## TO BE DONE:
The entire listing is to be repeated verbatim.

++++ GIVEN INFORMATION ++++

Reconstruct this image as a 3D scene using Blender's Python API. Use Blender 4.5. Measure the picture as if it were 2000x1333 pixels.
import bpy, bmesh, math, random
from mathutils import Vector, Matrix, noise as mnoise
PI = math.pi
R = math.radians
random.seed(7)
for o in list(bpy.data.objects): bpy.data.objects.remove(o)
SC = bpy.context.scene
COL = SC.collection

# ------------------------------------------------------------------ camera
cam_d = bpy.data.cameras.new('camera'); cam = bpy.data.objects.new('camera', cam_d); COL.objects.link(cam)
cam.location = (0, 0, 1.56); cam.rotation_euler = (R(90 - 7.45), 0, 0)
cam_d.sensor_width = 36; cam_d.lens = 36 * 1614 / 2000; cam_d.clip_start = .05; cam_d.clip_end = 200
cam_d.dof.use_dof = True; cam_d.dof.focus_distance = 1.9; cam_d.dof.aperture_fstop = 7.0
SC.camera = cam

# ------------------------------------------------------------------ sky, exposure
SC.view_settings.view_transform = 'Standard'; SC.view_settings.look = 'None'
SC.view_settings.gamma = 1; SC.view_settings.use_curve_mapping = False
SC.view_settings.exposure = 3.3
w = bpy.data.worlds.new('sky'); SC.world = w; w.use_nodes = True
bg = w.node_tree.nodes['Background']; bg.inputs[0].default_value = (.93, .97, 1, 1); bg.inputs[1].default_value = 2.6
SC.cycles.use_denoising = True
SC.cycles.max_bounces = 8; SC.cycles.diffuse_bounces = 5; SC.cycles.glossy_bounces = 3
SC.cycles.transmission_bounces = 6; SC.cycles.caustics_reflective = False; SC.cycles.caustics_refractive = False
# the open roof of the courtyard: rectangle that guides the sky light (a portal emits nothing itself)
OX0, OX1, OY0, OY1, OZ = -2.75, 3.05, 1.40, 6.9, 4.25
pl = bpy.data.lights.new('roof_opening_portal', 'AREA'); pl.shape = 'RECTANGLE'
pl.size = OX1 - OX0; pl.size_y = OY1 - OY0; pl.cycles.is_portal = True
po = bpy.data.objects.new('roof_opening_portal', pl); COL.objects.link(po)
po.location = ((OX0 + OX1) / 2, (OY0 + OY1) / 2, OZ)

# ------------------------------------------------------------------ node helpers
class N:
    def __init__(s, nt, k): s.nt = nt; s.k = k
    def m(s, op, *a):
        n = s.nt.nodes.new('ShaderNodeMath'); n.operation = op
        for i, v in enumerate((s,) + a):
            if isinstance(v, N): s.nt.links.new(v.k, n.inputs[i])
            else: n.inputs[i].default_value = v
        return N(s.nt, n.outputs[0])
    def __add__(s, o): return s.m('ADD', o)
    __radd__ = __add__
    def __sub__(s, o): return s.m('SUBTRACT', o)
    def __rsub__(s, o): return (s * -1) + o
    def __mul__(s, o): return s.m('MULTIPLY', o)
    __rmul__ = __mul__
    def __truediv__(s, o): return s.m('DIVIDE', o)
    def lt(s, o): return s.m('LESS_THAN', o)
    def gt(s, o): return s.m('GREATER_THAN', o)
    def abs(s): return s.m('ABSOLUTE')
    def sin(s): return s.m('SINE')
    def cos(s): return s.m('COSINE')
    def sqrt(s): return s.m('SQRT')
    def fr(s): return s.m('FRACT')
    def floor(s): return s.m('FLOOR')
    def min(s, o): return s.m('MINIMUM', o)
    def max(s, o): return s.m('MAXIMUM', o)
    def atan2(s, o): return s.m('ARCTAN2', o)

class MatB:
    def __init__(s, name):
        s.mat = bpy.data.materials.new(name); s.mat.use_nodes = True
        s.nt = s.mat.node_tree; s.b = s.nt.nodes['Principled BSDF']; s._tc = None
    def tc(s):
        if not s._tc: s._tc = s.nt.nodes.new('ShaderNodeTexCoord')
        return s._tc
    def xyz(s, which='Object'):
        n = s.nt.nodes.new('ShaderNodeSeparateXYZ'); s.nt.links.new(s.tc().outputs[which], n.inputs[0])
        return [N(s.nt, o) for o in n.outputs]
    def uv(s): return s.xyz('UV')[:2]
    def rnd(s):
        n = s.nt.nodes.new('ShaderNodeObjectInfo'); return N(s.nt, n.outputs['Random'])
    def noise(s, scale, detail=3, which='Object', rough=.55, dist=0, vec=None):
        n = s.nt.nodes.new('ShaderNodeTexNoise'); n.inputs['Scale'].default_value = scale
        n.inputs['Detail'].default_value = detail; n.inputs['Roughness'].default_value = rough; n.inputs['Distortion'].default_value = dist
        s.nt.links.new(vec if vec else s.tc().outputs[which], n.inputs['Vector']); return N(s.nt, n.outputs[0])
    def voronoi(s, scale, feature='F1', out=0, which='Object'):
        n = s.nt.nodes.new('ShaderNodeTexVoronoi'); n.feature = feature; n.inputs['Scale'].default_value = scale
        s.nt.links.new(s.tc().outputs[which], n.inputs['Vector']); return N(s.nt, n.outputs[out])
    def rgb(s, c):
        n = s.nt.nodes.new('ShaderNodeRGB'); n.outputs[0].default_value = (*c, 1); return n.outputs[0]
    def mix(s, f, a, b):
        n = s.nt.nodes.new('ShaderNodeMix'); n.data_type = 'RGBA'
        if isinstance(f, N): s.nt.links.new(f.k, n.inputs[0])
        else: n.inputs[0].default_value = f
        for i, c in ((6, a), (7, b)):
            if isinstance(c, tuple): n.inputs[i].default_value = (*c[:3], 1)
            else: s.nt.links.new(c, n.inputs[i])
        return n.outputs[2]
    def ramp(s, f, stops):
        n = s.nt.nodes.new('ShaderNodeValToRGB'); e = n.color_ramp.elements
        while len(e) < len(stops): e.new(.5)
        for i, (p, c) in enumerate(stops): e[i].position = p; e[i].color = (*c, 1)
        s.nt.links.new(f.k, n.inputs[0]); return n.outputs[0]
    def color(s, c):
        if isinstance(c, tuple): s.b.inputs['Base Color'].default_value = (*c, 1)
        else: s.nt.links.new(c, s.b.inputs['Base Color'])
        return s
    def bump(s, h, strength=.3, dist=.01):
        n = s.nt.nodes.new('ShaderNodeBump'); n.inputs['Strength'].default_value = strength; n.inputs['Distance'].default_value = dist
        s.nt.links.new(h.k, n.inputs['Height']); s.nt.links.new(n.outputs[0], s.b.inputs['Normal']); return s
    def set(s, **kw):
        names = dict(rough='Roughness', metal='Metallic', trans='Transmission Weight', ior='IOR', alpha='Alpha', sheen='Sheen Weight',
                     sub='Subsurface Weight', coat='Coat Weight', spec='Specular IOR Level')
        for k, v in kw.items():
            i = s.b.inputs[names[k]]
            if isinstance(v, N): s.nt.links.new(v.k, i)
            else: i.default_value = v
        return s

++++

## ANSWER IN FULL:
Reconstruct this image as a 3D scene using Blender's Python API. Use Blender 4.5. Measure the picture as if it were 2000x1333 pixels.
import bpy, bmesh, math, random
from mathutils import Vector, Matrix, noise as mnoise
PI = math.pi
R = math.radians
random.seed(7)
for o in list(bpy.data.objects): bpy.data.objects.remove(o)
SC = bpy.context.scene
COL = SC.collection

# ------------------------------------------------------------------ camera
cam_d = bpy.data.cameras.new('camera'); cam = bpy.data.objects.new('camera', cam_d); COL.objects.link(cam)
cam.location = (0, 0, 1.56); cam.rotation_euler = (R(90 - 7.45), 0, 0)
cam_d.sensor_width = 36; cam_d.lens = 36 * 1614 / 2000; cam_d.clip_start = .05; cam_d.clip_end = 200
cam_d.dof.use_dof = True; cam_d.dof.focus_distance = 1.9; cam_d.dof.aperture_fstop = 7.0
SC.camera = cam

# ------------------------------------------------------------------ sky, exposure
SC.view_settings.view_transform = 'Standard'; SC.view_settings.look = 'None'
SC.view_settings.gamma = 1; SC.view_settings.use_curve_mapping = False
SC.view_settings.exposure = 3.3
w = bpy.data.worlds.new('sky'); SC.world = w; w.use_nodes = True
bg = w.node_tree.nodes['Background']; bg.inputs[0].default_value = (.93, .97, 1, 1); bg.inputs[1].default_value = 2.6
SC.cycles.use_denoising = True
SC.cycles.max_bounces = 8; SC.cycles.diffuse_bounces = 5; SC.cycles.glossy_bounces = 3
SC.cycles.transmission_bounces = 6; SC.cycles.caustics_reflective = False; SC.cycles.caustics_refractive = False
# the open roof of the courtyard: rectangle that guides the sky light (a portal emits nothing itself)
OX0, OX1, OY0, OY1, OZ = -2.75, 3.05, 1.40, 6.9, 4.25
pl = bpy.data.lights.new('roof_opening_portal', 'AREA'); pl.shape = 'RECTANGLE'
pl.size = OX1 - OX0; pl.size_y = OY1 - OY0; pl.cycles.is_portal = True
po = bpy.data.objects.new('roof_opening_portal', pl); COL.objects.link(po)
po.location = ((OX0 + OX1) / 2, (OY0 + OY1) / 2, OZ)

# ------------------------------------------------------------------ node helpers
class N:
    def __init__(s, nt, k): s.nt = nt; s.k = k
    def m(s, op, *a):
        n = s.nt.nodes.new('ShaderNodeMath'); n.operation = op
        for i, v in enumerate((s,) + a):
            if isinstance(v, N): s.nt.links.new(v.k, n.inputs[i])
            else: n.inputs[i].default_value = v
        return N(s.nt, n.outputs[0])
    def __add__(s, o): return s.m('ADD', o)
    __radd__ = __add__
    def __sub__(s, o): return s.m('SUBTRACT', o)
    def __rsub__(s, o): return (s * -1) + o
    def __mul__(s, o): return s.m('MULTIPLY', o)
    __rmul__ = __mul__
    def __truediv__(s, o): return s.m('DIVIDE', o)
    def lt(s, o): return s.m('LESS_THAN', o)
    def gt(s, o): return s.m('GREATER_THAN', o)
    def abs(s): return s.m('ABSOLUTE')
    def sin(s): return s.m('SINE')
    def cos(s): return s.m('COSINE')
    def sqrt(s): return s.m('SQRT')
    def fr(s): return s.m('FRACT')
    def floor(s): return s.m('FLOOR')
    def min(s, o): return s.m('MINIMUM', o)
    def max(s, o): return s.m('MAXIMUM', o)
    def atan2(s, o): return s.m('ARCTAN2', o)

class MatB:
    def __init__(s, name):
        s.mat = bpy.data.materials.new(name); s.mat.use_nodes = True
        s.nt = s.mat.node_tree; s.b = s.nt.nodes['Principled BSDF']; s._tc = None
    def tc(s):
        if not s._tc: s._tc = s.nt.nodes.new('ShaderNodeTexCoord')
        return s._tc
    def xyz(s, which='Object'):
        n = s.nt.nodes.new('ShaderNodeSeparateXYZ'); s.nt.links.new(s.tc().outputs[which], n.inputs[0])
        return [N(s.nt, o) for o in n.outputs]
    def uv(s): return s.xyz('UV')[:2]
    def rnd(s):
        n = s.nt.nodes.new('ShaderNodeObjectInfo'); return N(s.nt, n.outputs['Random'])
    def noise(s, scale, detail=3, which='Object', rough=.55, dist=0, vec=None):
        n = s.nt.nodes.new('ShaderNodeTexNoise'); n.inputs['Scale'].default_value = scale
        n.inputs['Detail'].default_value = detail; n.inputs['Roughness'].default_value = rough; n.inputs['Distortion'].default_value = dist
        s.nt.links.new(vec if vec else s.tc().outputs[which], n.inputs['Vector']); return N(s.nt, n.outputs[0])
    def voronoi(s, scale, feature='F1', out=0, which='Object'):
        n = s.nt.nodes.new('ShaderNodeTexVoronoi'); n.feature = feature; n.inputs['Scale'].default_value = scale
        s.nt.links.new(s.tc().outputs[which], n.inputs['Vector']); return N(s.nt, n.outputs[out])
    def rgb(s, c):
        n = s.nt.nodes.new('ShaderNodeRGB'); n.outputs[0].default_value = (*c, 1); return n.outputs[0]
    def mix(s, f, a, b):
        n = s.nt.nodes.new('ShaderNodeMix'); n.data_type = 'RGBA'
        if isinstance(f, N): s.nt.links.new(f.k, n.inputs[0])
        else: n.inputs[0].default_value = f
        for i, c in ((6, a), (7, b)):
            if isinstance(c, tuple): n.inputs[i].default_value = (*c[:3], 1)
            else: s.nt.links.new(c, n.inputs[i])
        return n.outputs[2]
    def ramp(s, f, stops):
        n = s.nt.nodes.new('ShaderNodeValToRGB'); e = n.color_ramp.elements
        while len(e) < len(stops): e.new(.5)
        for i, (p, c) in enumerate(stops): e[i].position = p; e[i].color = (*c, 1)
        s.nt.links.new(f.k, n.inputs[0]); return n.outputs[0]
    def color(s, c):
        if isinstance(c, tuple): s.b.inputs['Base Color'].default_value = (*c, 1)
        else: s.nt.links.new(c, s.b.inputs['Base Color'])
        return s
    def bump(s, h, strength=.3, dist=.01):
        n = s.nt.nodes.new('ShaderNodeBump'); n.inputs['Strength'].default_value = strength; n.inputs['Distance'].default_value = dist
        s.nt.links.new(h.k, n.inputs['Height']); s.nt.links.new(n.outputs[0], s.b.inputs['Normal']); return s
    def set(s, **kw):
        names = dict(rough='Roughness', metal='Metallic', trans='Transmission Weight', ior='IOR', alpha='Alpha', sheen='Sheen Weight',
                     sub='Subsurface Weight', coat='Coat Weight', spec='Specular IOR Level')
        for k, v in kw.items():
            i = s.b.inputs[names[k]]
            if isinstance(v, N): s.nt.links.new(v.k, i)
            else: i.default_value = v
        return s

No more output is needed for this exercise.